● GOAL:
Say how many lines contain the string "Python". Give no other output.

● MATERIAL SHOWN:
——
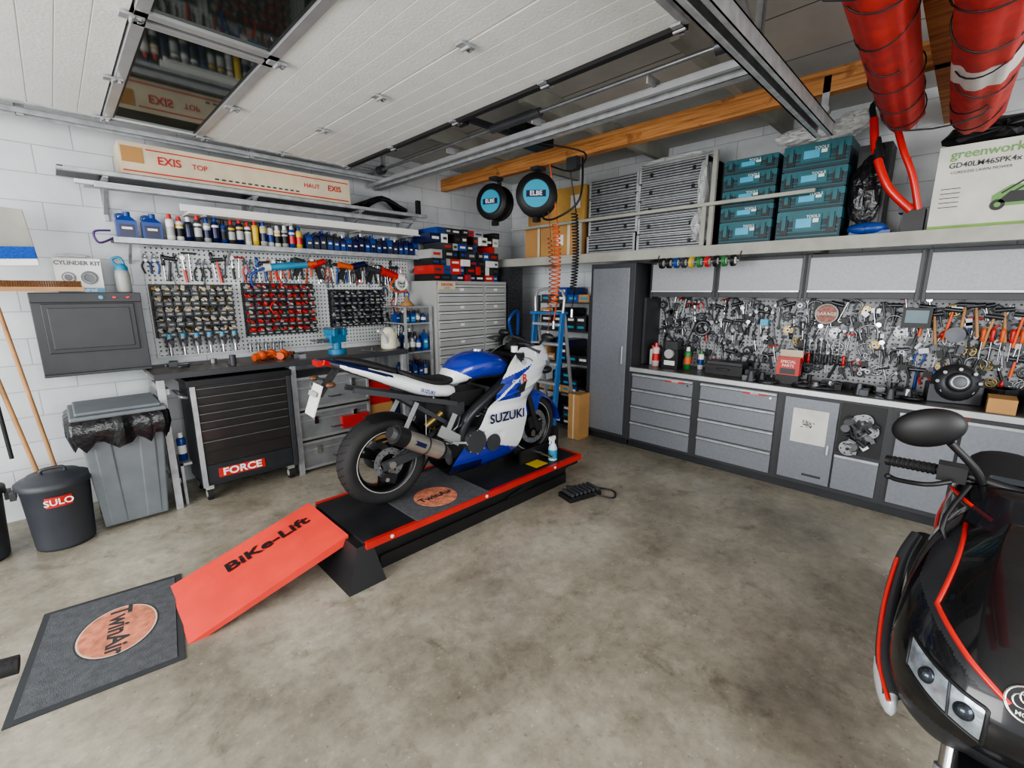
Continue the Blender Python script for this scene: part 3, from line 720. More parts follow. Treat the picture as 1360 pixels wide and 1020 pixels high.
# ------------------------------------------------------------ right wall furniture
YB=[-2.42,-3.18,-3.94,-4.70,-5.46,-6.2]
M_dft=mat('drawer_front',(124,128,135),.42,.3,.07,40,bump=.12,bscale=200)
M_dfu=mat('flap_front',(150,153,157),.45,.2,.08,60,bump=.12,bscale=200)
b=B('tall_locker');T=RW(0,0,-.55)
b.b2((1.85,.08,-.53),(2.42,2.05,-.0),M_dk,T);b.b2((1.87,0,-.5),(2.4,.08,-.03),M_dk2,T)
b.b2((1.89,.12,0),(2.36,2.0,.018),M_dft,T);b.b2((2.31,.95,.018),(2.325,1.15,.04),M_alu,T)
b.done(.004)
b=B('base_cabinets')
for k in range(4):
    a,c=-YB[k],-YB[k+1]
    b.b2((a,.08,-.5),(c,.88,0),M_dk,T);b.b2((a,0,-.5),(c,.08,-.03),M_dk2,T)
    if k<2:
        v=.86
        for h in(.17,.19,.19,.21):
            b.b2((a+.04,v-h+.01,0),(c-.04,v,.018),M_dft,T);b.b2((a+.04,v-.022,.018),(c-.04,v-.004,.034),M_galv,T);b.b2((a+.04,v-.028,.0181),(c-.04,v-.022,.03),M_black,T);v-=h
        b.b2(((a+c)/2+.06,.825,.034),((a+c)/2+.26,.84,.036),M_red,T);b.text('PROFFS',T@TT((a+c)/2+.16,.832,.038),.022,M_white)
        b.cyl((c-.09,.81,.018),(c-.09,.81,.024),.01,M_chr,T=T,n=10)
    elif k==2:
        m=a+.42
        b.b2((a+.03,.12,0),(m,.85,.018),M_dft,T);b.b2((a+.1,.46,.018),(m-.06,.76,.02),mat('poster_paper',(205,205,198),.6),T)
        b.lathe([(0,0),(.03,.0)],(a+.22,.63,.0205),(0,0,1),M_lg,16,T)
        for q in range(14):b.box((a+.17+.012*(q%7)+.02*R.random(),.6+.06*R.random(),.021),(.02,.006,.001),M_dk,T,rz=R.random()*3)
        b.b2((m-.045,.4,.018),(m-.03,.48,.035),M_alu,T);b.b2((m-.2,.17,.018),(m-.06,.19,.02),M_dk,T)
        b.b2((m+.015,.44,-.0),(c-.035,.86,.004),M_black,T)
        b.b2((m+.015,.12,0),(c-.035,.42,.018),M_dft,T);b.b2((m+.015,.4,.018),(c-.035,.42,.034),M_galv,T)
    else:
        for s in range(2):
            a2=a+.04+s*.35;b.b2((a2,.12,0),(a2+.33,.85,.018),M_dft,T);b.b2((a2,.83,.018),(a2+.33,.85,.03),M_galv,T)
        b.text('PROFFS',T@TT((a+c)/2,.865,.008),.022,M_red)
b.done(.003)
b=B('spare_engine_parts')
for i in range(5):
    solid(b,T@TT(R.uniform(4.45,4.6),R.uniform(.5,.78),.005+.01*i,R.random()),R.uniform(.04,.07),R.choice([M_steel,M_eng,M_dsteel]))
for i in range(16):b.box((R.uniform(4.43,4.62),R.uniform(.47,.72),.03),(R.uniform(.03,.08),R.uniform(.03,.07),.05),R.choice([M_steel,M_dsteel,M_eng,M_alu]),T,rz=R.random()*3,rx=R.random())
for i in range(10):b.cyl((R.uniform(4.42,4.6),R.uniform(.47,.75),.02),(R.uniform(4.42,4.6),R.uniform(.5,.75),.07),R.uniform(.015,.035),R.choice([M_steel,M_dsteel]),T=T,n=12)
b.done(.003)
b=B('countertop');b.b2((2.42,.88,-.53),(6.2,.925,.02),M_alu,T);b.b2((2.42,.9255,-.53),(6.2,.93,.0),mat('worktop_steel',(104,102,100),.3,.6,.3,5),T);b.done(.004)
b=B('overhead_cabinets');T2=RW(0,0,-.35)
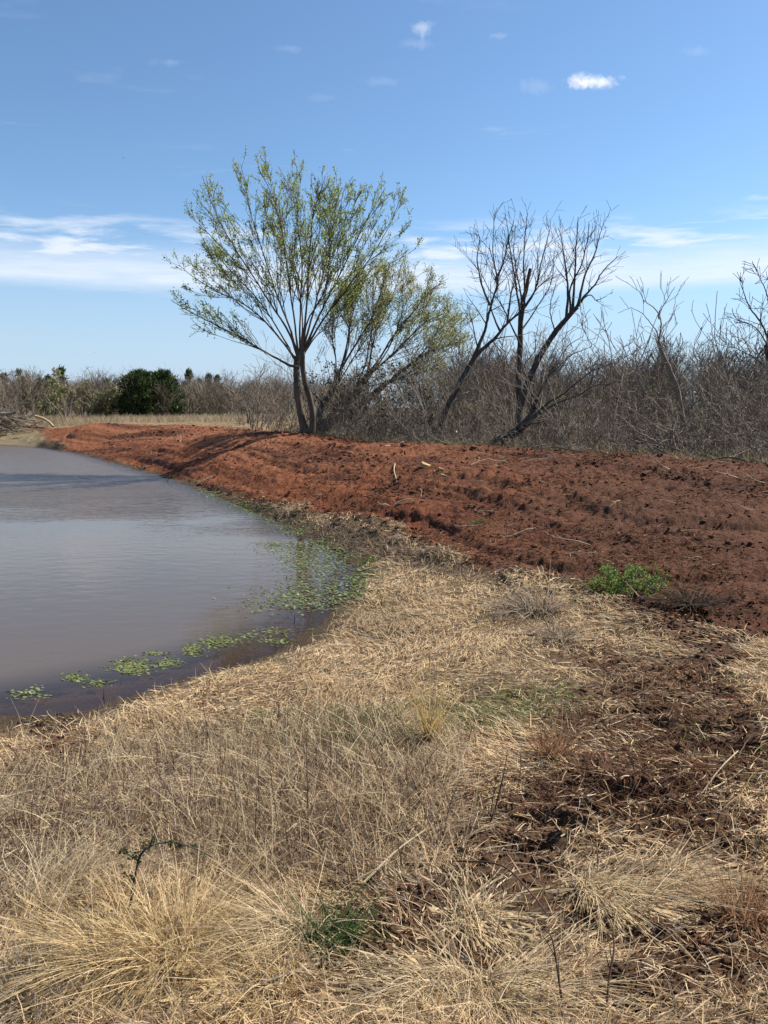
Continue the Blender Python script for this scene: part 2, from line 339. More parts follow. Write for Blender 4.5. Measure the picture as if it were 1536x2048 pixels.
# ------------------------------------------------------------------ ground sheet
def mix3(a, b, t): return a*(1-t[:, None]) + np.asarray(b)*t[:, None]
def ground_colour(x, y, z):
    n = fbm(x, y, 1.3, 4, .6, 120); m = fbm(x, y, 8, 4, .6, 121); f = fbm(x, y, 26, 3, .6, 122)
    straw = mix3(mix3(np.tile([.23,.155,.085], (len(x), 1)), (.38,.27,.15), sstep(m, .35, .65)), (.12,.070,.040), sstep(f, .52, .72)*.8)
    straw = mix3(straw, (.135,.075,.043), z['thin']*(.4+.6*sstep(fbm(x, y, 2.2, 4, .6, 145), .4, .6)))
    straw = mix3(straw, (.16,.125,.085), z['tall']*.6)
    straw = mix3(straw, (.15,.15,.06), z['green']*.35)
    straw = mix3(straw, (.15,.095,.062), z['litter']*.75)
    red = mix3(mix3(np.tile([.205,.066,.030], (len(x), 1)), (.285,.098,.042), sstep(n, .42, .66)), (.110,.038,.023), sstep(m, .48, .70)*.85)
    dC, sC = sdline(x, y, CREST); st = fbm(sC*.13, dC*1.7, 1.0, 4, .6, 41)
    red = mix3(red, (.30,.11,.05), sstep(st, .5, .62)*.7)
    red = red*(1-.36*(sstep(fbm(x, y, 11, 5, .7, 123), .47, .66)*sstep(fbm(x, y, .8, 3, .6, 124), .30, .6))[:, None])
    red = mix3(red, (.10,.036,.021), ruts(sC, dC, x, y)*sstep(fbm(x, y, 3, 3, .6, 183), .3, .6)*.65)
    red = mix3(red, (.38,.155,.078), np.exp(-((dC-1.6)/1.7)**2)*sstep(y, 12, 19)*.7); dT0, sT0 = sdline(x, y, TOE); red = mix3(red, (.31,.105,.046), np.exp(-((dT0-1.1)/.7)**2)*sstep(y, 9, 12)*.55*sstep(n, .35, .6))
    red = mix3(red, (.070,.036,.024), z['damp_shade']*.75)  # damp soil and tree shade on the right slope, both painted as darker soil
    brown = mix3(np.tile([.15,.075,.043], (len(x), 1)), (.235,.125,.072), sstep(m, .42, .62))
    near = 1-sstep(sdpoly(x, y, P_DIRT), -.4, .9); red = mix3(red, (.150,.066,.036), sstep(x+.15*(18-y)+(n-.5)*4.5, .2, 4.8)*.85); red = mix3(red, (.09,.034,.022), sstep(st, .46, .36)*.6)
    c = straw
    c = mix3(c, (0, 0, 0), np.zeros(len(x)))
    tb = np.maximum(z['track'], z['bare']); c = c*(1-tb[:, None]) + brown*tb[:, None]
    c = c*(1-z['dirt'][:, None]) + red*z['dirt'][:, None]
    dT, sT = sdline(x, y, TOE); c = mix3(c, (.075,.042,.028), np.exp(-((dT+.05)/.22)**2)*sstep(fbm(x, y, 2, 3, .5, 130), .4, .62)*.7*sstep(sT, 3, 8))
    mudc = mix3(np.tile([.085,.055,.036], (len(x), 1)), (.12,.085,.05), m)
    c = mix3(c, (0, 0, 0), np.zeros(len(x))); c = c*(1-z['mud'][:, None]) + mudc*z['mud'][:, None]
    uw = sstep(z['sd'], .05, .5); c = mix3(c, (.25,.15,.10), uw*.8)
    far = z['far']*(1-z['dirt']); c = mix3(c, (.33,.25,.15), far*.8*sstep(n, .3, .6))
    c = mix3(c, (.085,.075,.045), sstep(y - .1*x, 60, 75)*.8)
    dirt_behind = sstep(y-14-.6*np.abs(x-4), 2, 9)*(x > -4); c = mix3(c, (.10,.075,.05), dirt_behind*.7*(1-z['dirt']))
    c = mix3(c, (.25,.20,.115), sstep(sdpoly(x, y, P_SPIT)+(n-.5)*2, -.4, .4))
    return c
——
● THE COMPLETED TASK:
2